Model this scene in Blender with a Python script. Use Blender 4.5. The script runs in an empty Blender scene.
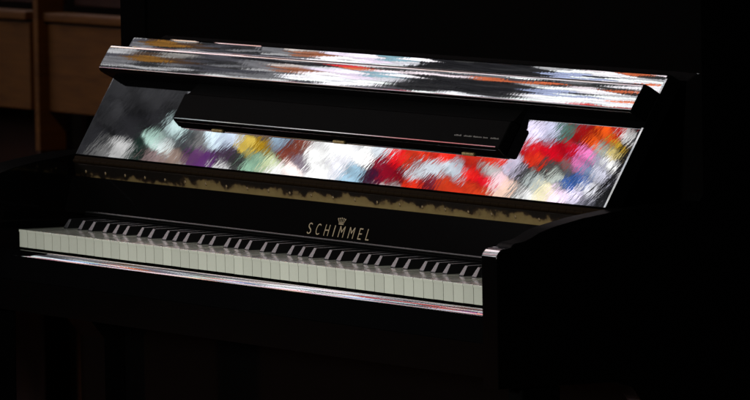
import bpy, bmesh, math, random
import numpy as np
from mathutils import Vector, Matrix

# ------------------------------------------------------------------ camera, world, added lights, exposure
SC = bpy.context.scene
COL = SC.collection
KZ = 0.73                       # height of the white key tops above the floor (m)

cam_d = bpy.data.cameras.new('camera')
cam = bpy.data.objects.new('camera', cam_d); COL.objects.link(cam)
yaw, pitch, roll = [math.radians(a) for a in (-61.86018802, -3.77637832, -1.00111623)]
f = Vector((math.cos(pitch)*math.sin(yaw), math.cos(pitch)*math.cos(yaw), math.sin(pitch)))
r = Vector((math.cos(yaw), -math.sin(yaw), 0)); u = r.cross(f)
r2 = math.cos(roll)*r + math.sin(roll)*u; u2 = -math.sin(roll)*r + math.cos(roll)*u
M = Matrix((r2, u2, -f)).transposed().to_4x4()
M.translation = Vector((8.98141676, -4.2977225, 0.68517529 + KZ))
cam.matrix_world = M
cam_d.sensor_width = 36; cam_d.lens = 7971.31/750*36
cam_d.clip_start = 0.5; cam_d.clip_end = 200
cam_d.dof.use_dof = True; cam_d.dof.focus_distance = 9.35; cam_d.dof.aperture_fstop = 30
SC.camera = cam

W = bpy.data.worlds.new('World'); SC.world = W; W.use_nodes = True
W.node_tree.nodes['Background'].inputs[0].default_value = (0.6, 0.7, 1, 1)
W.node_tree.nodes['Background'].inputs[1].default_value = 0.0015

def area(name, loc, target, size, power, color, spread=180):
    d = bpy.data.lights.new(name, 'AREA'); d.energy = power; d.color = color
    d.shape = 'DISK'; d.size = size; d.spread = math.radians(spread)
    o = bpy.data.objects.new(name, d); COL.objects.link(o); o.location = loc
    o.rotation_euler = (Vector(target)-Vector(loc)).to_track_quat('-Z', 'Y').to_euler()
    return o
area('key_fill_light', (2.4, -5.2, 1.75), (0.65, 0, 0.73), 0.9, 6.8, (1.0, 1.0, 0.95), 32)  # unseen front light added to brighten the key fronts
area('stall_fill_light', (-2.9, 0.6, 2.3), (-3.8, 2.0, 0.75), 0.12, 0.3, (1.0, 0.62, 0.22), 38)  # unseen warm light added to lift the stall panels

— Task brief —
Pictures are excluded; extract exactly the lines from the start of the data through the line that holds "SC.camera = cam", both ends included.

— Answer below —
Model this scene in Blender with a Python script. Use Blender 4.5. The script runs in an empty Blender scene.
import bpy, bmesh, math, random
import numpy as np
from mathutils import Vector, Matrix

# ------------------------------------------------------------------ camera, world, added lights, exposure
SC = bpy.context.scene
COL = SC.collection
KZ = 0.73                       # height of the white key tops above the floor (m)

cam_d = bpy.data.cameras.new('camera')
cam = bpy.data.objects.new('camera', cam_d); COL.objects.link(cam)
yaw, pitch, roll = [math.radians(a) for a in (-61.86018802, -3.77637832, -1.00111623)]
f = Vector((math.cos(pitch)*math.sin(yaw), math.cos(pitch)*math.cos(yaw), math.sin(pitch)))
r = Vector((math.cos(yaw), -math.sin(yaw), 0)); u = r.cross(f)
r2 = math.cos(roll)*r + math.sin(roll)*u; u2 = -math.sin(roll)*r + math.cos(roll)*u
M = Matrix((r2, u2, -f)).transposed().to_4x4()
M.translation = Vector((8.98141676, -4.2977225, 0.68517529 + KZ))
cam.matrix_world = M
cam_d.sensor_width = 36; cam_d.lens = 7971.31/750*36
cam_d.clip_start = 0.5; cam_d.clip_end = 200
cam_d.dof.use_dof = True; cam_d.dof.focus_distance = 9.35; cam_d.dof.aperture_fstop = 30
SC.camera = cam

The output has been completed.